A precise retyping is required of every line from the one containing "q = MB(); q.prism(capo, rx0, rx0" down to the one containing "q = MB(); q.prism(capo, rx1", both included, and of no other line.
>> Start INFORMATION SUPPLIED
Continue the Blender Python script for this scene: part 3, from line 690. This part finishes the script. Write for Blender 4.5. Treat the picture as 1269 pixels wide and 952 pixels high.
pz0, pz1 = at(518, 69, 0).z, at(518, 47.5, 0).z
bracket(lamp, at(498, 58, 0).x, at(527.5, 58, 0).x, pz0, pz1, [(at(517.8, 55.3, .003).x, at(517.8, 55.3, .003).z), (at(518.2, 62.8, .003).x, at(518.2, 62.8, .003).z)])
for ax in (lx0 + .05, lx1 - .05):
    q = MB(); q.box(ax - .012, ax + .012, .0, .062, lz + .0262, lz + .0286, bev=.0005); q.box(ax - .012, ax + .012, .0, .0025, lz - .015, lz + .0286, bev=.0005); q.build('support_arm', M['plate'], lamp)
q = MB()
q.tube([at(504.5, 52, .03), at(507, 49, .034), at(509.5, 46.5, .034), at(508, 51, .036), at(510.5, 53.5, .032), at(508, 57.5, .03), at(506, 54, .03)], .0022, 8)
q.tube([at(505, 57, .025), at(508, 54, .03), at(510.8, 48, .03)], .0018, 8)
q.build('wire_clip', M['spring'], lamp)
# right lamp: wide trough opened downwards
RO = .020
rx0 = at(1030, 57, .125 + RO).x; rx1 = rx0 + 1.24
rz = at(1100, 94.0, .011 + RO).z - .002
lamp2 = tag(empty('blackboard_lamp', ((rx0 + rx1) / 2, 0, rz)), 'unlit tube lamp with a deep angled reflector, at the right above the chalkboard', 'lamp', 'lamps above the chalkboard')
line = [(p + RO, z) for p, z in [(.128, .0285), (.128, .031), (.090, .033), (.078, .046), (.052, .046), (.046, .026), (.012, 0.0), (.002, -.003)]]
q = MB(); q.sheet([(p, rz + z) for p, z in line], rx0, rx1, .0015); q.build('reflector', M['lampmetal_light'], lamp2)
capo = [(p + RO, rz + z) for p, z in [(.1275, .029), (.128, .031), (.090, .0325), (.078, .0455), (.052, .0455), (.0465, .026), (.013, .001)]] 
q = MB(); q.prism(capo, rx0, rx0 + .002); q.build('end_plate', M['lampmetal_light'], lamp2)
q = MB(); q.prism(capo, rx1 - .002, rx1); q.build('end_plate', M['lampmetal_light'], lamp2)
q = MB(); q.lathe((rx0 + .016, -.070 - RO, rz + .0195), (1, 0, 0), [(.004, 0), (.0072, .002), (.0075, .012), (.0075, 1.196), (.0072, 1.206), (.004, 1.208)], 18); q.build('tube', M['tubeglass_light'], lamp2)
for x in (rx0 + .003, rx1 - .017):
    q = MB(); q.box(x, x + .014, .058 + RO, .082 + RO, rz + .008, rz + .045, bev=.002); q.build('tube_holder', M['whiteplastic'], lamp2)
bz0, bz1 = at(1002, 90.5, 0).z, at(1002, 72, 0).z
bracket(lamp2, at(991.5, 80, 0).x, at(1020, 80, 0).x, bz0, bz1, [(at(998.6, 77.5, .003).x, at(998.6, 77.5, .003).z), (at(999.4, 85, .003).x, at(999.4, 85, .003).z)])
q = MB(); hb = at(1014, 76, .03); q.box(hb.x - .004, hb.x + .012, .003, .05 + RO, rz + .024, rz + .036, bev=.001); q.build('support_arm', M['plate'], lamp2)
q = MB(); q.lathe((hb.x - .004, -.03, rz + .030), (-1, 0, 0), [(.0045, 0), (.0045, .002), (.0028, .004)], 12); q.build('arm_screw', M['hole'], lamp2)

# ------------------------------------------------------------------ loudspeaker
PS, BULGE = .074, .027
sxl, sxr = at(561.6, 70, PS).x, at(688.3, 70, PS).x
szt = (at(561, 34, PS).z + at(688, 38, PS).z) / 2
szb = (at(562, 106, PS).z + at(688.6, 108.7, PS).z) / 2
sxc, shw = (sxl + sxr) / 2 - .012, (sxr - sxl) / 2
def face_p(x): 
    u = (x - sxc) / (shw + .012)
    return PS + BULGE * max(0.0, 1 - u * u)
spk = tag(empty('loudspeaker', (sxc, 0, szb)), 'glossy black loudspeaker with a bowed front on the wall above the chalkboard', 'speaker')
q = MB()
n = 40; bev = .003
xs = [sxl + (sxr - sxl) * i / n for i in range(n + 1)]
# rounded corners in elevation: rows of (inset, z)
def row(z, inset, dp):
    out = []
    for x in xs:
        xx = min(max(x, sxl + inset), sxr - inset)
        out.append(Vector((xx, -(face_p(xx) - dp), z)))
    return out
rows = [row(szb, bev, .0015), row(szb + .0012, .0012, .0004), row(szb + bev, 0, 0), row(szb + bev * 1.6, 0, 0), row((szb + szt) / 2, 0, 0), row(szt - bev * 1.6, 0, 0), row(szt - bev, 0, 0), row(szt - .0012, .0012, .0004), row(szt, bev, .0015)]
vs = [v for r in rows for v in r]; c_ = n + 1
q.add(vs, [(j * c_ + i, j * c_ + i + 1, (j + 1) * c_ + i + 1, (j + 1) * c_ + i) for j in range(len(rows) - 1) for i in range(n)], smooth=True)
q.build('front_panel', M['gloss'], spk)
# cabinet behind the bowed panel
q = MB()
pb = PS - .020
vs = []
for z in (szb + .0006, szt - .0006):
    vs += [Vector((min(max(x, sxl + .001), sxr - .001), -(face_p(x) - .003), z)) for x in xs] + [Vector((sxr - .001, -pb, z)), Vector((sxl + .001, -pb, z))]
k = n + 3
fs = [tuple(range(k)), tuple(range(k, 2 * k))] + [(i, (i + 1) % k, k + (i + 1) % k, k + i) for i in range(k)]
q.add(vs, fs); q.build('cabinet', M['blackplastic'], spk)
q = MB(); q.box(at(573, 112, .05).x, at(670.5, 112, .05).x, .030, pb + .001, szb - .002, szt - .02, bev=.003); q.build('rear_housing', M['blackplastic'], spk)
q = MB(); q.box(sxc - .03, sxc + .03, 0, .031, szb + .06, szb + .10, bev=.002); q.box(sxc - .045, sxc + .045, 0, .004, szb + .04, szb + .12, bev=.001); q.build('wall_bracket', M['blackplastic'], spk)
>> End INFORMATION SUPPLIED
RESULT OF THIS EXERCISE –
q = MB(); q.prism(capo, rx0, rx0 + .002); q.build('end_plate', M['lampmetal_light'], lamp2)
q = MB(); q.prism(capo, rx1 - .002, rx1); q.build('end_plate', M['lampmetal_light'], lamp2)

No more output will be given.